### Recorded information ###

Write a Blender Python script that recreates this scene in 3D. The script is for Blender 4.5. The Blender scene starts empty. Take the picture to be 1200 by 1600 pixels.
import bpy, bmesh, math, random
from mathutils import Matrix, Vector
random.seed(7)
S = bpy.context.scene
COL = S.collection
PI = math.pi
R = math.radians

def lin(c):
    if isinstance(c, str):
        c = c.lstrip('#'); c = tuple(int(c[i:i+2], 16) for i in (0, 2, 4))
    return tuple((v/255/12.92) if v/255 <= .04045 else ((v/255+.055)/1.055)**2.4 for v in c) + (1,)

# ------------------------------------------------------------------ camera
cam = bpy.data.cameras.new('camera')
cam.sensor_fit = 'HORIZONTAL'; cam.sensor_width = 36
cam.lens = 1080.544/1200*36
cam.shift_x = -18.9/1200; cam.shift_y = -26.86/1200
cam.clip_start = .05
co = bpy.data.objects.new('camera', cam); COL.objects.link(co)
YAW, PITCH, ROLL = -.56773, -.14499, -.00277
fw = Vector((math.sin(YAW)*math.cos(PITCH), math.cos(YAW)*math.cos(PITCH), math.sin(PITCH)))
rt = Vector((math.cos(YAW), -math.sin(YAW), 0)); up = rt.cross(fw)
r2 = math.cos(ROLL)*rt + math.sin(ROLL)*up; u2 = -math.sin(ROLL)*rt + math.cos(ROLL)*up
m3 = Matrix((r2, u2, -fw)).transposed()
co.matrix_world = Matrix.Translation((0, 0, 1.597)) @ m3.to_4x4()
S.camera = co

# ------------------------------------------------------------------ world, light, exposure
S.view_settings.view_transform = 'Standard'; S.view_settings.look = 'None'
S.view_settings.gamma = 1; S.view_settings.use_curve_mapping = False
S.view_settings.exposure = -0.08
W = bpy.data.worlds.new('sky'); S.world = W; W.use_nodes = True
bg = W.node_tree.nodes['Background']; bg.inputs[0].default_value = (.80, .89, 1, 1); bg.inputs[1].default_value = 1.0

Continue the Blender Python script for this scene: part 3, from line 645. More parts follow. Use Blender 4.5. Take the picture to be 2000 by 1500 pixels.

###

§ **What the task requires**
Produce the lines from the top of the listing through the "return tuple((v/255/12.92) if" line exactly as they appear, with no additional output.

§ **In response**
Write a Blender Python script that recreates this scene in 3D. The script is for Blender 4.5. The Blender scene starts empty. Take the picture to be 1200 by 1600 pixels.
import bpy, bmesh, math, random
from mathutils import Matrix, Vector
random.seed(7)
S = bpy.context.scene
COL = S.collection
PI = math.pi
R = math.radians

def lin(c):
    if isinstance(c, str):
        c = c.lstrip('#'); c = tuple(int(c[i:i+2], 16) for i in (0, 2, 4))
    return tuple((v/255/12.92) if v/255 <= .04045 else ((v/255+.055)/1.055)**2.4 for v in c) + (1,)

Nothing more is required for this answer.